Monday, January 29, 2007

Puppies and Oil

Did I ever tell you about Newt the dog who barked at his food bowl all day? This dog was so ridiculously paranoid he’d bark away intruders, even if the only intruders were me and maybe a visiting friend. He’d take a bite, chomp-chomp, and then yelp…bite, chomp-chomp and yelp…for like fifteen minutes straight. He ate very slowly.

I lived with this dog, back when I Craigslisted-it with this thirty-something Republican dude who owned guns and a semi-retarded dog named Newt. He had another dog, “T”, but T was pretty normal. Only, he had a red rocket the size of a dry-erase marker. But T was pretty sweet.

My Craigslister roomie was the one who first told me about the Subaru that I now own. He shouted from the kitchen, four Modelos deep, “Dude, that WRX hauls major ass! Best performance bargain on the market. Burp!” I now tell that to people I meet, sans burping.

Speaking of the car, I changed my oil for the first time ever. It only took three hours, a trip to Pep Boys, a ruined shirt and several bouts of diuretic anxiety, but hey, I did it. Why anxiety, you ask? Well, that’s because my landlord was hovering around the premises all day, fixing things, and wasn’t too keen on my pulling a Nascar pit maneuver in his driveway. He could tell from the onset that I was no pro.

At one point, I unscrewed the oil pan lugnut and released five quarts of oil into my shifty oil catching pan – all at once. About 4.9 quarts spilled over, onto my driveway, creating an oily cesspool. I stressed balls over that one. The best I could do was throw some rocks over it, but it still looks like rocks floating in oil. I hope that oil doesn’t end up in my Euro-style bath/shower that I use sitting down.

When I told my dad about the oil mixup, he said, “Son, I can’t count on one hand the number of times I didn’t spill some oil.”

Sunday, January 28, 2007

Say Goodbye to Yesterday

Last night I chaperoned a semi-formal dance as per one of my job requirements. I had been told that I would be given a flashlight so’s I could “break up any untraditional dancing” that might be going on. Let’s hover around this little piece of information for a spell, OK?

One, the first thing I pictured when I heard “flashlight” was a light-saber, because you can’t physically break two people apart with just a flashlight. It’s just light, and nothing concrete that can create space. We didn’t get light sabers – we didn’t even get traditional flashlights. We were just told to go around and say, “Hey, leave some room for the Holy Ghost” or something along those lines.

Two, I cringed when I was told to interrupt dance floor mock-coitus. I mean, who am I to say, “You can’t rub up on her!” Back during my practically virginal high school days, I savored any chance to rub up on a girl, and usually this opportunity arose (ahem) during the school dances. It was dark in that gym, and anything was possible! Give me some rump-shakin’ music DJ! Hell, I’ll even take Boyz II Men if ya got it!

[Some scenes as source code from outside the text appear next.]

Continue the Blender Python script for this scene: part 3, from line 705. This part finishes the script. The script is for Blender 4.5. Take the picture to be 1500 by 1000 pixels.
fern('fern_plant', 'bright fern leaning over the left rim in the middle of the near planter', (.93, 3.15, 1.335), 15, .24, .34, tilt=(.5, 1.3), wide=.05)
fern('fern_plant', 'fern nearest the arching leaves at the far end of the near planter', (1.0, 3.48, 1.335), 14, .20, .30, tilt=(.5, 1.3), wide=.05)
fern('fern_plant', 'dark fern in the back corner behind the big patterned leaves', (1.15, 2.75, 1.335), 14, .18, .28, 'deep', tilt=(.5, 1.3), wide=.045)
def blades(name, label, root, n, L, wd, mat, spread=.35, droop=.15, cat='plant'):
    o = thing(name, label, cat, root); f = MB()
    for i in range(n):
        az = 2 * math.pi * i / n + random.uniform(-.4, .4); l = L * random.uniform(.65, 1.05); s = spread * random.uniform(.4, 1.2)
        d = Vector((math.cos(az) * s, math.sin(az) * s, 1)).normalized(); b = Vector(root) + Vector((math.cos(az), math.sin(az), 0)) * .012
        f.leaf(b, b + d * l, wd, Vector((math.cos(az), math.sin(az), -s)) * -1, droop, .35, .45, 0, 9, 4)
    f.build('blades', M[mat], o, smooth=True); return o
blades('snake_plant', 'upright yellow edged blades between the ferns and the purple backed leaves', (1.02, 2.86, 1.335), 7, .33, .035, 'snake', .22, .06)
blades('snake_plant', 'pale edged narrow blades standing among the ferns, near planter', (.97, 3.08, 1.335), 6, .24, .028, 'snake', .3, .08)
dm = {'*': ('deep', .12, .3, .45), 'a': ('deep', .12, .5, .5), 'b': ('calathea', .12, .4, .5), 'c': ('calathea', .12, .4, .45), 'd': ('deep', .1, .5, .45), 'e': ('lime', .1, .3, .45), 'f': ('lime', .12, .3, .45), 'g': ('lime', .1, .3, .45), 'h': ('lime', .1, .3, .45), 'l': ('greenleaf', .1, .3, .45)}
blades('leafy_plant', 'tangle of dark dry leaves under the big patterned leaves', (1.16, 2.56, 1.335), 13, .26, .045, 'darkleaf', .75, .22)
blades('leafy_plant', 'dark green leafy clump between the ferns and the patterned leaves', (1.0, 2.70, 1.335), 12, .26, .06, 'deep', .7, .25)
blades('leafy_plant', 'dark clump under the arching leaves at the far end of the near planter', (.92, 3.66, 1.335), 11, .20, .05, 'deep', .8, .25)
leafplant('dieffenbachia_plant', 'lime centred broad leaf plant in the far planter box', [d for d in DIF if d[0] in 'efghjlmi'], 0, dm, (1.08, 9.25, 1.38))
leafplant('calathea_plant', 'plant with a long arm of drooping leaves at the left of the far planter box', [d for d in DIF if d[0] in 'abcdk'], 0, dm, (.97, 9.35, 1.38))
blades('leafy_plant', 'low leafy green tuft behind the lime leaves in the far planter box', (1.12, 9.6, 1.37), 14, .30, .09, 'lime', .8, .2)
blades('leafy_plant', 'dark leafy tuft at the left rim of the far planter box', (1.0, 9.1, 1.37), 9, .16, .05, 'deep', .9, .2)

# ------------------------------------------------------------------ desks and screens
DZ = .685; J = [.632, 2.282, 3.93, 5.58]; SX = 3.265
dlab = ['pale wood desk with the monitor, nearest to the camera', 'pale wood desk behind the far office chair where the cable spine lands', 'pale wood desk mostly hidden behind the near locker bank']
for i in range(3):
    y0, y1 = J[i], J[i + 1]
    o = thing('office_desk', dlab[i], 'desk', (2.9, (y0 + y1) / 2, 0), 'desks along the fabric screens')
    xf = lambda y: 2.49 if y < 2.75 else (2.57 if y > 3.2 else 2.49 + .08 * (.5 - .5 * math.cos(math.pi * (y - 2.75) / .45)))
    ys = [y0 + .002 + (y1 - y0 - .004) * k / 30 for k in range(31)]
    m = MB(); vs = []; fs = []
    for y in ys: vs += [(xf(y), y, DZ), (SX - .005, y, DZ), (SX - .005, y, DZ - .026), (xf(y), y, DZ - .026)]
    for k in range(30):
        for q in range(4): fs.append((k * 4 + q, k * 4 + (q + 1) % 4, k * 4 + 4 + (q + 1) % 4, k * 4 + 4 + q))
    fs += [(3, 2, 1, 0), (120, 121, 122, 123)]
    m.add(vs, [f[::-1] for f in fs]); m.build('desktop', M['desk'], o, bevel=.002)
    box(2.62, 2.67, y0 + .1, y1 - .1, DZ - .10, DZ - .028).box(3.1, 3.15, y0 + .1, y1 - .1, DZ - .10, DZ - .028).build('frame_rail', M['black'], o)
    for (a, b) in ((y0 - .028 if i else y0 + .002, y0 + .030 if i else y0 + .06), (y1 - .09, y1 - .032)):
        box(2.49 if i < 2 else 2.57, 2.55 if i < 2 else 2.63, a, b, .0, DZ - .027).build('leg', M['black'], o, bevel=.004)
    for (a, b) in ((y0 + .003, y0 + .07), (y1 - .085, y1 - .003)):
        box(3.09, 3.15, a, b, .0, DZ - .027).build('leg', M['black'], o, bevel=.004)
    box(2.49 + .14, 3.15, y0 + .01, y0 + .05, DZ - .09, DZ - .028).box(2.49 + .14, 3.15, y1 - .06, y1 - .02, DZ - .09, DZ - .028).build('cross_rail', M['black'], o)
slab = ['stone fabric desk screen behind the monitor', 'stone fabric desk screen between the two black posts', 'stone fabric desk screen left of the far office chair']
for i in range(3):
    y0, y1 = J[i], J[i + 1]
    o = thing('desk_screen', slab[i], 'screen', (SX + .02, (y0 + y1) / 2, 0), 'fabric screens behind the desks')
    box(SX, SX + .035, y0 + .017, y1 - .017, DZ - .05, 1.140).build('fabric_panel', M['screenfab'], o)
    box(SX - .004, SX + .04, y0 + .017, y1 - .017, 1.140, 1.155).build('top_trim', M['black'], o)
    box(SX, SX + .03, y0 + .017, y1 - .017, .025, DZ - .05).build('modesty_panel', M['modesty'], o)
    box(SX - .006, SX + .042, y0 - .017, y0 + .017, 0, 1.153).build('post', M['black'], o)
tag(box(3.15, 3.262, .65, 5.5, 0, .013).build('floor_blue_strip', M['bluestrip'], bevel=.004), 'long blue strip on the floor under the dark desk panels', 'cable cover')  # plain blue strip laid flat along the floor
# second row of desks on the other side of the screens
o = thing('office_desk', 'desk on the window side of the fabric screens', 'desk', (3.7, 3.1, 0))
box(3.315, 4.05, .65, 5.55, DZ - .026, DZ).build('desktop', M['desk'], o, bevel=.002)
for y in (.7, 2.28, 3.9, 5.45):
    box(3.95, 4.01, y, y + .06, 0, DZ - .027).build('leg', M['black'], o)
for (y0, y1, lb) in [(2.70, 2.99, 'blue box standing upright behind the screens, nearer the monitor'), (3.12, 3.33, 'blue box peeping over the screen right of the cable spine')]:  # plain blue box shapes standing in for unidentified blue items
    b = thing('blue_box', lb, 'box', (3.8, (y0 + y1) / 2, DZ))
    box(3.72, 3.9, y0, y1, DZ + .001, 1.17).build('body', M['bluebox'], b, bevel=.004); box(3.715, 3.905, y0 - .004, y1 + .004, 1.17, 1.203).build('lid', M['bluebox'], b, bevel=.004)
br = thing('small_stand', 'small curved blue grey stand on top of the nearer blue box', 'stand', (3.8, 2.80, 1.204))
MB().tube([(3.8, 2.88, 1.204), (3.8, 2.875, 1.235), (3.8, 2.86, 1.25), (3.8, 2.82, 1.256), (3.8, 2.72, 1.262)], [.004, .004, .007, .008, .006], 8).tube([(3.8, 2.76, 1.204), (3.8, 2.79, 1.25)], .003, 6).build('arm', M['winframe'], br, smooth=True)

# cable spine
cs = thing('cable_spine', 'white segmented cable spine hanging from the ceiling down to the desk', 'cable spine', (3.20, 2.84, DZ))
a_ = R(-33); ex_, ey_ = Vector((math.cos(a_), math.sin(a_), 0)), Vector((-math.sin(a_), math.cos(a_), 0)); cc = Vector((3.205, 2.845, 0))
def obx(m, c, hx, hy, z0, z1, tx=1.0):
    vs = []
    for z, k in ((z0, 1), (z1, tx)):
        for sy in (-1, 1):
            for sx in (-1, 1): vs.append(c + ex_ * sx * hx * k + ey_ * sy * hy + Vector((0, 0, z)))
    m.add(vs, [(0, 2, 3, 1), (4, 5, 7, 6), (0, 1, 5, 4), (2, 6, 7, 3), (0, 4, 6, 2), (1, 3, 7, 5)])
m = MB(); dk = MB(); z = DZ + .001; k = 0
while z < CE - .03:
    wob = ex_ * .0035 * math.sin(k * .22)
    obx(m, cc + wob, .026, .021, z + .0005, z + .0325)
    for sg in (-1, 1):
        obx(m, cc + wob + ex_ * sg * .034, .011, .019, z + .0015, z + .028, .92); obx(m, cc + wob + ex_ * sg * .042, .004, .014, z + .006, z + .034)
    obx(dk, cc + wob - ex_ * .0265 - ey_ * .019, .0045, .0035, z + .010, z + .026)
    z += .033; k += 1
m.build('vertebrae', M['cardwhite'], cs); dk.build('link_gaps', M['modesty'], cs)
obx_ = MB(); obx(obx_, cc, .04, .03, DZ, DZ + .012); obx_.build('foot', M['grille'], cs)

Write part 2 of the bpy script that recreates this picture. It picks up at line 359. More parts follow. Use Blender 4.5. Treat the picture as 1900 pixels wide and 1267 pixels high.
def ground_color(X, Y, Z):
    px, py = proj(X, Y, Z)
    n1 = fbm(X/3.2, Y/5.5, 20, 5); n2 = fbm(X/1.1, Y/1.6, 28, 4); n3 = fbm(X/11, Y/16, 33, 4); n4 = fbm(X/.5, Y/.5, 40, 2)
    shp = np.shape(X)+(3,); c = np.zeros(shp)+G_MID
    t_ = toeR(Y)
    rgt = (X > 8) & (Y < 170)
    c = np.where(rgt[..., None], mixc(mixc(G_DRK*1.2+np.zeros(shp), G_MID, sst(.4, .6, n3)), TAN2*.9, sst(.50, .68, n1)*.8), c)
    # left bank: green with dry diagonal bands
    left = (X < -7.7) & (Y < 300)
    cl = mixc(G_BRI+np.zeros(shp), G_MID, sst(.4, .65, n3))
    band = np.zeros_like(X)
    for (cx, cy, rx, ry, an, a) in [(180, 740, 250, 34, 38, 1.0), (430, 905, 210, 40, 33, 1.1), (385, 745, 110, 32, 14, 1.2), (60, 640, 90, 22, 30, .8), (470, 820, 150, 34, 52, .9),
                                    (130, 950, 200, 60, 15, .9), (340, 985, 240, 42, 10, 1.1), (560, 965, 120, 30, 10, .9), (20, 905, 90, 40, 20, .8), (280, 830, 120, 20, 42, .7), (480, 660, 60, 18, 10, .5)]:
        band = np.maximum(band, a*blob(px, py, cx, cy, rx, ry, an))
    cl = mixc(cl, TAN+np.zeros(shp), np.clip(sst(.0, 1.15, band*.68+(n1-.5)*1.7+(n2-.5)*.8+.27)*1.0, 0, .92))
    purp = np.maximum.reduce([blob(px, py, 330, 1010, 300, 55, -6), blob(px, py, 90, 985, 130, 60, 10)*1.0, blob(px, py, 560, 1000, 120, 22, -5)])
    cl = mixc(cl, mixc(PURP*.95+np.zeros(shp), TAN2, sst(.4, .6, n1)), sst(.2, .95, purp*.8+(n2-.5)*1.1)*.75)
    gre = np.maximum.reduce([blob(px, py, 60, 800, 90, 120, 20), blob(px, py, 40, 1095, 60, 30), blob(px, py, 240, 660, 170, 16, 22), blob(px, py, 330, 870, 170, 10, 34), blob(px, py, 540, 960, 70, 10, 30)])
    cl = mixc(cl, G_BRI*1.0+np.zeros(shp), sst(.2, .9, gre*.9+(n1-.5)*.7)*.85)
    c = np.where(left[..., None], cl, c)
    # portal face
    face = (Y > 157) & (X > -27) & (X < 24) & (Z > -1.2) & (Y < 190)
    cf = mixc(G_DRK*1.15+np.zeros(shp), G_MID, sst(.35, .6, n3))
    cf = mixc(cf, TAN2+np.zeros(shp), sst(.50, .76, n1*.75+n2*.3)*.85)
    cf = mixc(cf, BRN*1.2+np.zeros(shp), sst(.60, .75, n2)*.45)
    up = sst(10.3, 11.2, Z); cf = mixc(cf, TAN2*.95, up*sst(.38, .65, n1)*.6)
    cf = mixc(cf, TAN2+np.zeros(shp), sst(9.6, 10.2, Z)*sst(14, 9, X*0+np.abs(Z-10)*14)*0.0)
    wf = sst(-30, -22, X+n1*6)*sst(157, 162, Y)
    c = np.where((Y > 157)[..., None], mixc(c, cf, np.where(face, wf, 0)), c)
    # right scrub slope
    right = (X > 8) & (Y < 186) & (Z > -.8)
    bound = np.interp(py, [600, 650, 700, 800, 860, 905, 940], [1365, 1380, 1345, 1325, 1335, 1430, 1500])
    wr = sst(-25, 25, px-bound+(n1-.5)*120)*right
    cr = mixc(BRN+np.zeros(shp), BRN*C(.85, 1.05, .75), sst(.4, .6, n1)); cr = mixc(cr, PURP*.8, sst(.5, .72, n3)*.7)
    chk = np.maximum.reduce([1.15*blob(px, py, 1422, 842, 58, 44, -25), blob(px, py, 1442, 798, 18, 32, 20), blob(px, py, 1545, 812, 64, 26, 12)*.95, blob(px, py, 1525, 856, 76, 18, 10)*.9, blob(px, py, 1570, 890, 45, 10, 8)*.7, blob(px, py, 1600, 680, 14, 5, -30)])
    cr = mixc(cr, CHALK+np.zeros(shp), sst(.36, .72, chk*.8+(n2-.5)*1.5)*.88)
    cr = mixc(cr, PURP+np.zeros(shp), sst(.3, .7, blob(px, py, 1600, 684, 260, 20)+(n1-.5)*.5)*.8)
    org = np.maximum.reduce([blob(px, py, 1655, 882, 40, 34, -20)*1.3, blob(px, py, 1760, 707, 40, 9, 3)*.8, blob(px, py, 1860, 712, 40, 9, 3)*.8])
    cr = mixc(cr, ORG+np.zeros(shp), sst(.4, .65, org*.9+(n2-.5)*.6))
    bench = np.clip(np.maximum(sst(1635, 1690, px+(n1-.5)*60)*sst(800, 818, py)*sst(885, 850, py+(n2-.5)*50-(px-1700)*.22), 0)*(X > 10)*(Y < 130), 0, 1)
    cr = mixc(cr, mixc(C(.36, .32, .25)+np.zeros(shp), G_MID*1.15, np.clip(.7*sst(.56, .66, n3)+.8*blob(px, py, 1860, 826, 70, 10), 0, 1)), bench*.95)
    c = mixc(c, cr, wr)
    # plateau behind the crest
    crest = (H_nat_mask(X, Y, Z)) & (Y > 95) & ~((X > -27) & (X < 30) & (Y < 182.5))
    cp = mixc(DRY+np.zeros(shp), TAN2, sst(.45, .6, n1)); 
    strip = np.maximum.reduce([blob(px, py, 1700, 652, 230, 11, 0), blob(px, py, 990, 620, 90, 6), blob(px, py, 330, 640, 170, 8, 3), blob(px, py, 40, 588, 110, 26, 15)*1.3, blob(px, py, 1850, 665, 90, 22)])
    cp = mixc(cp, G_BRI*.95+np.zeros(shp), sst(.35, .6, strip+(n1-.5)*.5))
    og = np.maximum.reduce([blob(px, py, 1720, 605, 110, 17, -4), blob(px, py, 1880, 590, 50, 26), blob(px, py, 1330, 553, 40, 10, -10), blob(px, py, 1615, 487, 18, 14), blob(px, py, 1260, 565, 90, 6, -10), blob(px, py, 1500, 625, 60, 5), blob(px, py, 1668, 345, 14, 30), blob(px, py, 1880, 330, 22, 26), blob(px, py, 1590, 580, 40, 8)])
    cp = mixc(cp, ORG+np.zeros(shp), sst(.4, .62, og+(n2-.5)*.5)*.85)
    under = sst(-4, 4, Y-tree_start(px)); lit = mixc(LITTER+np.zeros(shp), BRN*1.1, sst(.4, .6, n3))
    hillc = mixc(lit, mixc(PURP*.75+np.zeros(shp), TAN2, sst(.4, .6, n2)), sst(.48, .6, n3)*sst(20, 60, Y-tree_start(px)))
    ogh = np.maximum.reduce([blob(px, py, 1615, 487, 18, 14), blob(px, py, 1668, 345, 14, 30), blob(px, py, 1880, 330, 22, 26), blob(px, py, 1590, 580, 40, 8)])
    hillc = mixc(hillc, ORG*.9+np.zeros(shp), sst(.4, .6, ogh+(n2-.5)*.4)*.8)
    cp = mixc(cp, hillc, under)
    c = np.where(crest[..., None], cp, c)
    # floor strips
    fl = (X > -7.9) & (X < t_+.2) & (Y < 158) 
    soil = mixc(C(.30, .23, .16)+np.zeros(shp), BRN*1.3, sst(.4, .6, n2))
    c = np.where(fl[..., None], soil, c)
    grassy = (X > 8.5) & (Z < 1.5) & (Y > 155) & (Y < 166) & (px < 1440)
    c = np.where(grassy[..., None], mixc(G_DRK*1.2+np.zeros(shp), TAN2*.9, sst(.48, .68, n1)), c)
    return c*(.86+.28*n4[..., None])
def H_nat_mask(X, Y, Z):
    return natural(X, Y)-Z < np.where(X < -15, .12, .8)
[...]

Three, I immediately dreaded the moment I would have to get near the floor, because I knew the pressure to dance would surface. One of the female teachers veered too close to a group of boys who obviously choreographed a little number, and she got swarmed like a honey pot near a beehive. She came running out of that pile like a GI racing for the Green Zone in Baghdad.

Times have changed, as best exemplified by the new moves out there on the floor. The days of simple grindin’ are over. I saw some introduce chairs, napkins, hats and a military jacket (don’t ask) into their routines. And you know what? I was impressed. I say let them have their shake and beat it, too.

Saturday, January 27, 2007

EBS

I had some funny observations to pass on but I forgot them. There’s sooo much pressure when you’re at the MySpace Blog Center to write something funny. How about the whole setup process? If you forgot how incredibly CIA-like it is, quit and then rejoin. There’s a pop-up window that tells you the url name you’ve chosen can NEVER be changed. That’s malarkey - I just changed it. Uh huh.

When my phone is on silent and someone calls, but don’t want to talk at that moment, I get nervous listening to the vibrating sounds coming from my phone. If I’ve left it on a metallic surface, it’s reminiscent of a power drill. I count how many times it vibrates, thinking, “There’s NO way it’s going to buzz again.” And then, “Oh my God! It’s still buzzing!” It’s like when you call someone and put it on speakerphone, and in that split second when you were transferring from regular to speaker, they may have picked up, and there’s that really pregnant pause until the next ring – I always think the person has picked up and nervously yell, “HELLO! I’M HERE! HELLO!?” And then it rings and I feel foolish.

Which reminds me that I’ve been doing the “talking to the wrong person” thing a lot lately. This falls in line next to “waving at the stranger who is waving at someone behind me”. Someone will idly mutter at the vending machine, “Rough day, uh?” And I’ll start to say, “You’re not kidding” when another person across the room says, “Yeah”. This followed by awkward silence, and a resuming of the conversation already taking place. I feel like the Emergency Broadcast System alert in people’s lives sometimes.